Data segment:
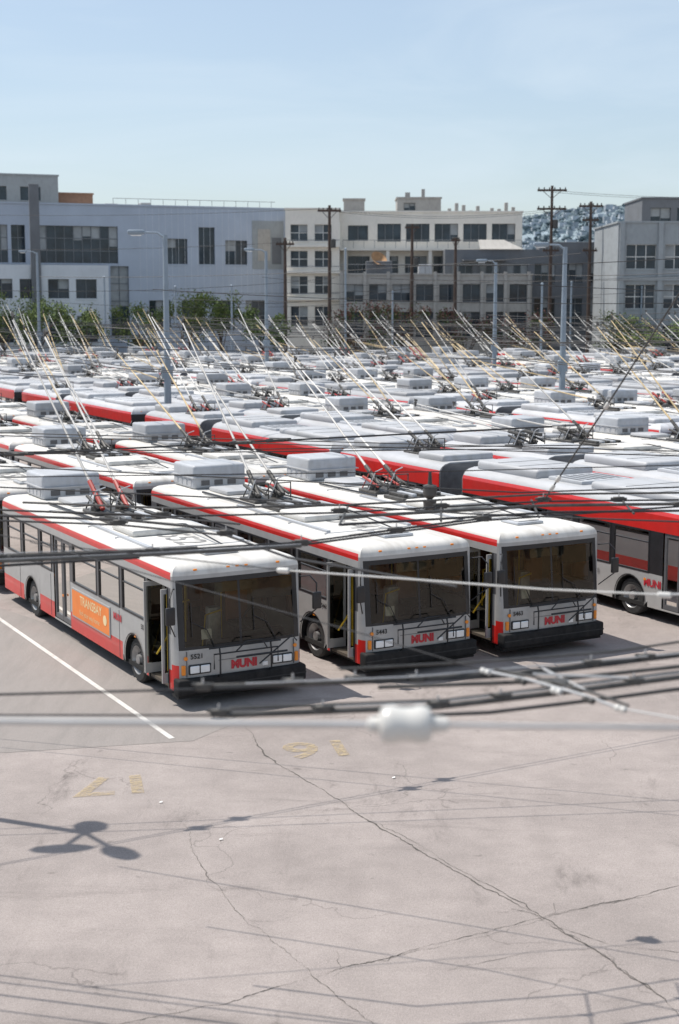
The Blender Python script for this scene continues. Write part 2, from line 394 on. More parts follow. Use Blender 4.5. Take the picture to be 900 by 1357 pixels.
def old_bus(name,ad,num,sp='steel',odoor=True):
    W,L=2.83,12.2; mb=MB()
    rows=[(.33,.74,'red'),(.74,1.46,'silver'),(1.46,2.40,'pillar'),(2.40,2.56,'silver'),(2.56,2.64,'red')]
    zw=(1.46,2.40)
    cl=[(.25,.38,'solid'),(.38,1.5,'opendoor' if odoor else 'door'),(1.5,1.62,'solid'),(1.62,3.02,'winw'),(3.02,3.14,'solid'),(3.14,4.5,'win'),(4.5,4.62,'solid'),(4.62,6.3,'win'),(6.3,6.5,'solid'),
        (6.5,7.75,'door'),(7.75,7.9,'solid'),(7.9,8.8,'win'),(8.8,8.92,'solid'),(8.92,10.3,'winw'),(10.3,10.45,'solid'),(10.45,11.7,'win'),(11.7,12.1,'solid')]
    cr=[(.25,.42,'solid'),(.42,1.5,'win'),(1.5,1.62,'solid'),(1.62,3.02,'winw'),(3.02,3.14,'solid'),(3.14,4.5,'win'),(4.5,4.62,'solid'),(4.62,6.3,'win'),(6.3,6.42,'solid'),
        (6.42,7.75,'win'),(7.75,7.9,'solid'),(7.9,8.8,'win'),(8.8,8.92,'solid'),(8.92,10.3,'winw'),(10.3,10.45,'solid'),(10.45,11.7,'win'),(11.7,12.1,'solid')]
    shell(mb,W,L,0,L,cl,cr,rows,zw,True,True,'roofwhite','red','old')
    frontstuff(mb,W,'old',num)
    zr=2.64+.225
    mb.text('MUNI',.2,(-.012,3.3,1.22),(0,-1,0),(0,0,1),'redlogo',.01)
    mb.text(num,.14,(-.012,1.75,1.30),(0,-1,0),(0,0,1),'black',.003)
    if ad:
        mb.box(-.022,0,3.75,6.35,.66,1.36,'silver',.006,1)
        mb.face([(-.026,3.79,.70),(-.026,6.31,.70),(-.026,6.31,1.32),(-.026,3.79,1.32)],'ad')
        mb.text('TRANSBAY',.3,(-.03,5.0,1.14),(0,-1,0),(0,0,1),'adtext',.004)
        mb.text('find your way home',.17,(-.03,5.1,.86),(0,-1,0),(0,0,1),'adtext')
        mb.lathe((-.03,4.05,1.0),(-1,0,0),[(0,.12),(.002,.12),(.002,0)],16,'adtext')
    for yy in (3.2,8.0,10.6):
        mb.box(-.006,0,yy,yy+.01,.36,1.4,'pillar')
    for yy in (2.2,7.0,11.6):
        mb.box(-.015,0,yy,yy+.08,1.0,1.05,'amber')
    for yy in (2.1,3.9,5.7,8.6): mb.box(.2,W-.2,yy,yy+.03,zr-.012,zr+.012,'ac')
    mb.box(W/2-.38,W/2+.38,.9,1.6,zr,zr+.07,'ac',.03,2); mb.box(W/2-.3,W/2+.3,.98,1.5,zr+.07,zr+.1,'roofwhite',.01,1)
    mb.box(.55,W-.55,3.75,5.1,zr,zr+.15,'roofwhite',.05,2)
    mb.box(.30,.40,2.2,7.0,zr-.01,zr+.05,'ac'); mb.box(W-.40,W-.30,2.2,6.6,zr-.01,zr+.05,'ac')
    mb.box(.75,W-.75,5.5,6.5,zr,zr+.10,'steel',.02,1)
    for q in range(5): mb.box(.85+q*.25,.98+q*.25,5.6,6.4,zr+.10,zr+.18,'ac' if q%2 else 'steel',.01,1)
    mb.box(.62,W-.62,10.5,11.95,zr,zr+.66,'ac',.08,3)
    mb.box(.58,W-.58,10.45,12.0,zr+.30,zr+.33,'podgrey')
    for q in range(4): mb.box(.605,.62,10.65+q*.32,10.85+q*.32,zr+.08,zr+.26,'podgrey')
    for q in range(3): mb.box(.85+q*.40,1.1+q*.40,10.485,10.5,zr+.10,zr+.24,'pillar')
    mb.box(.9,W-.9,8.9,10.1,zr,zr+.12,'podgrey',.04,2)
    mb.text(num,1.0,(W/2,2.85,zr+.006),(0,-1,0),(1,0,0),'roofnum',.01)
    mb.tube([(.6,6.6,zr+.05),(.5,9.6,zr+.05)],.03,'black',6); mb.tube([(W-.6,6.6,zr+.05),(W-.7,9.6,zr+.05)],.025,'black',6)
    mb.tube([(W/2+.2,5.2,zr+.04),(W/2+.5,4.0,zr+.17),(W/2+.4,1.6,zr+.03)],.018,'black',5)
    trolley(mb,W,7.6,zr,sp)
    for xx in (.7,W-.7): mb.lathe((xx,L+.02,1.3),(0,1,0),[(0,.14),(.12,.14),(.12,0)],12,'black')
    return mb.mesh(name)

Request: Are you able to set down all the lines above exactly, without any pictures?

Finished answer:
The Blender Python script for this scene continues. Write part 2, from line 394 on. More parts follow. Use Blender 4.5. Take the picture to be 900 by 1357 pixels.
def old_bus(name,ad,num,sp='steel',odoor=True):
    W,L=2.83,12.2; mb=MB()
    rows=[(.33,.74,'red'),(.74,1.46,'silver'),(1.46,2.40,'pillar'),(2.40,2.56,'silver'),(2.56,2.64,'red')]
    zw=(1.46,2.40)
    cl=[(.25,.38,'solid'),(.38,1.5,'opendoor' if odoor else 'door'),(1.5,1.62,'solid'),(1.62,3.02,'winw'),(3.02,3.14,'solid'),(3.14,4.5,'win'),(4.5,4.62,'solid'),(4.62,6.3,'win'),(6.3,6.5,'solid'),
        (6.5,7.75,'door'),(7.75,7.9,'solid'),(7.9,8.8,'win'),(8.8,8.92,'solid'),(8.92,10.3,'winw'),(10.3,10.45,'solid'),(10.45,11.7,'win'),(11.7,12.1,'solid')]
    cr=[(.25,.42,'solid'),(.42,1.5,'win'),(1.5,1.62,'solid'),(1.62,3.02,'winw'),(3.02,3.14,'solid'),(3.14,4.5,'win'),(4.5,4.62,'solid'),(4.62,6.3,'win'),(6.3,6.42,'solid'),
        (6.42,7.75,'win'),(7.75,7.9,'solid'),(7.9,8.8,'win'),(8.8,8.92,'solid'),(8.92,10.3,'winw'),(10.3,10.45,'solid'),(10.45,11.7,'win'),(11.7,12.1,'solid')]
    shell(mb,W,L,0,L,cl,cr,rows,zw,True,True,'roofwhite','red','old')
    frontstuff(mb,W,'old',num)
    zr=2.64+.225
    mb.text('MUNI',.2,(-.012,3.3,1.22),(0,-1,0),(0,0,1),'redlogo',.01)
    mb.text(num,.14,(-.012,1.75,1.30),(0,-1,0),(0,0,1),'black',.003)
    if ad:
        mb.box(-.022,0,3.75,6.35,.66,1.36,'silver',.006,1)
        mb.face([(-.026,3.79,.70),(-.026,6.31,.70),(-.026,6.31,1.32),(-.026,3.79,1.32)],'ad')
        mb.text('TRANSBAY',.3,(-.03,5.0,1.14),(0,-1,0),(0,0,1),'adtext',.004)
        mb.text('find your way home',.17,(-.03,5.1,.86),(0,-1,0),(0,0,1),'adtext')
        mb.lathe((-.03,4.05,1.0),(-1,0,0),[(0,.12),(.002,.12),(.002,0)],16,'adtext')
    for yy in (3.2,8.0,10.6):
        mb.box(-.006,0,yy,yy+.01,.36,1.4,'pillar')
    for yy in (2.2,7.0,11.6):
        mb.box(-.015,0,yy,yy+.08,1.0,1.05,'amber')
    for yy in (2.1,3.9,5.7,8.6): mb.box(.2,W-.2,yy,yy+.03,zr-.012,zr+.012,'ac')
    mb.box(W/2-.38,W/2+.38,.9,1.6,zr,zr+.07,'ac',.03,2); mb.box(W/2-.3,W/2+.3,.98,1.5,zr+.07,zr+.1,'roofwhite',.01,1)
    mb.box(.55,W-.55,3.75,5.1,zr,zr+.15,'roofwhite',.05,2)
    mb.box(.30,.40,2.2,7.0,zr-.01,zr+.05,'ac'); mb.box(W-.40,W-.30,2.2,6.6,zr-.01,zr+.05,'ac')
    mb.box(.75,W-.75,5.5,6.5,zr,zr+.10,'steel',.02,1)
    for q in range(5): mb.box(.85+q*.25,.98+q*.25,5.6,6.4,zr+.10,zr+.18,'ac' if q%2 else 'steel',.01,1)
    mb.box(.62,W-.62,10.5,11.95,zr,zr+.66,'ac',.08,3)
    mb.box(.58,W-.58,10.45,12.0,zr+.30,zr+.33,'podgrey')
    for q in range(4): mb.box(.605,.62,10.65+q*.32,10.85+q*.32,zr+.08,zr+.26,'podgrey')
    for q in range(3): mb.box(.85+q*.40,1.1+q*.40,10.485,10.5,zr+.10,zr+.24,'pillar')
    mb.box(.9,W-.9,8.9,10.1,zr,zr+.12,'podgrey',.04,2)
    mb.text(num,1.0,(W/2,2.85,zr+.006),(0,-1,0),(1,0,0),'roofnum',.01)
    mb.tube([(.6,6.6,zr+.05),(.5,9.6,zr+.05)],.03,'black',6); mb.tube([(W-.6,6.6,zr+.05),(W-.7,9.6,zr+.05)],.025,'black',6)
    mb.tube([(W/2+.2,5.2,zr+.04),(W/2+.5,4.0,zr+.17),(W/2+.4,1.6,zr+.03)],.018,'black',5)
    trolley(mb,W,7.6,zr,sp)
    for xx in (.7,W-.7): mb.lathe((xx,L+.02,1.3),(0,1,0),[(0,.14),(.12,.14),(.12,0)],12,'black')
    return mb.mesh(name)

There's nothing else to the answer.